Emit the entire listing verbatim.

◇ ◇ ◇

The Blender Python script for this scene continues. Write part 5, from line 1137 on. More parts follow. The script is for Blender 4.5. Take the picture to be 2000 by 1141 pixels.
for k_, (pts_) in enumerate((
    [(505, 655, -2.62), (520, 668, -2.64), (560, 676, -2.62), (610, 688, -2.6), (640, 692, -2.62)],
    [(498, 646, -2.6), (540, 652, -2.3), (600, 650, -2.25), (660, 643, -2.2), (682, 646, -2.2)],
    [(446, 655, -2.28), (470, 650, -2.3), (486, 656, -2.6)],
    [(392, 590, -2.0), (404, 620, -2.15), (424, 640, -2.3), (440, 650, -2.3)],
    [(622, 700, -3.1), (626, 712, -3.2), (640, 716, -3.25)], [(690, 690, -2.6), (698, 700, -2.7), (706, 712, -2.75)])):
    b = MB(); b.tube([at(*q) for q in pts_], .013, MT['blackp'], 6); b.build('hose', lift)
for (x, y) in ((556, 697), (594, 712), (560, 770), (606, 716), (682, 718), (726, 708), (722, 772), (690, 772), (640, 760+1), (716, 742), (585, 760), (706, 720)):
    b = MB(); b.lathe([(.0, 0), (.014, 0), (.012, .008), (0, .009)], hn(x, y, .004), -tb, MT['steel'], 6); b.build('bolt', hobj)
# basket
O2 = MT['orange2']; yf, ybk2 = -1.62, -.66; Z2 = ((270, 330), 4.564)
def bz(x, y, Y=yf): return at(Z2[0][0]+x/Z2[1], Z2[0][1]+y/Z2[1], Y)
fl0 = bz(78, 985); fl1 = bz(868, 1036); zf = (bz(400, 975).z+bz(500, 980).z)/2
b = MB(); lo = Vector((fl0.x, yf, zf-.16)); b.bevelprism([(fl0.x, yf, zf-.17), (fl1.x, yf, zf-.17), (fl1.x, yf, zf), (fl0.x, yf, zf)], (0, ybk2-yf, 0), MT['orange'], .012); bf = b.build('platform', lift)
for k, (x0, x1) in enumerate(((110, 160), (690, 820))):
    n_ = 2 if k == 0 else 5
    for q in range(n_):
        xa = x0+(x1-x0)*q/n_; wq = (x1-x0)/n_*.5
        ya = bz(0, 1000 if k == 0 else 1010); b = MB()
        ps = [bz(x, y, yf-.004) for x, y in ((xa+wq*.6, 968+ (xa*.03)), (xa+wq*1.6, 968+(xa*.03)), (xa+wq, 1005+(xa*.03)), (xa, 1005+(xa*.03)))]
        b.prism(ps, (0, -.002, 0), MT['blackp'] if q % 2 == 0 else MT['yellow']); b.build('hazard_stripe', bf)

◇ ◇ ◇

Answer for the task:
The Blender Python script for this scene continues. Write part 5, from line 1137 on. More parts follow. The script is for Blender 4.5. Take the picture to be 2000 by 1141 pixels.
for k_, (pts_) in enumerate((
    [(505, 655, -2.62), (520, 668, -2.64), (560, 676, -2.62), (610, 688, -2.6), (640, 692, -2.62)],
    [(498, 646, -2.6), (540, 652, -2.3), (600, 650, -2.25), (660, 643, -2.2), (682, 646, -2.2)],
    [(446, 655, -2.28), (470, 650, -2.3), (486, 656, -2.6)],
    [(392, 590, -2.0), (404, 620, -2.15), (424, 640, -2.3), (440, 650, -2.3)],
    [(622, 700, -3.1), (626, 712, -3.2), (640, 716, -3.25)], [(690, 690, -2.6), (698, 700, -2.7), (706, 712, -2.75)])):
    b = MB(); b.tube([at(*q) for q in pts_], .013, MT['blackp'], 6); b.build('hose', lift)
for (x, y) in ((556, 697), (594, 712), (560, 770), (606, 716), (682, 718), (726, 708), (722, 772), (690, 772), (640, 760+1), (716, 742), (585, 760), (706, 720)):
    b = MB(); b.lathe([(.0, 0), (.014, 0), (.012, .008), (0, .009)], hn(x, y, .004), -tb, MT['steel'], 6); b.build('bolt', hobj)
# basket
O2 = MT['orange2']; yf, ybk2 = -1.62, -.66; Z2 = ((270, 330), 4.564)
def bz(x, y, Y=yf): return at(Z2[0][0]+x/Z2[1], Z2[0][1]+y/Z2[1], Y)
fl0 = bz(78, 985); fl1 = bz(868, 1036); zf = (bz(400, 975).z+bz(500, 980).z)/2
b = MB(); lo = Vector((fl0.x, yf, zf-.16)); b.bevelprism([(fl0.x, yf, zf-.17), (fl1.x, yf, zf-.17), (fl1.x, yf, zf), (fl0.x, yf, zf)], (0, ybk2-yf, 0), MT['orange'], .012); bf = b.build('platform', lift)
for k, (x0, x1) in enumerate(((110, 160), (690, 820))):
    n_ = 2 if k == 0 else 5
    for q in range(n_):
        xa = x0+(x1-x0)*q/n_; wq = (x1-x0)/n_*.5
        ya = bz(0, 1000 if k == 0 else 1010); b = MB()
        ps = [bz(x, y, yf-.004) for x, y in ((xa+wq*.6, 968+ (xa*.03)), (xa+wq*1.6, 968+(xa*.03)), (xa+wq, 1005+(xa*.03)), (xa, 1005+(xa*.03)))]
        b.prism(ps, (0, -.002, 0), MT['blackp'] if q % 2 == 0 else MT['yellow']); b.build('hazard_stripe', bf)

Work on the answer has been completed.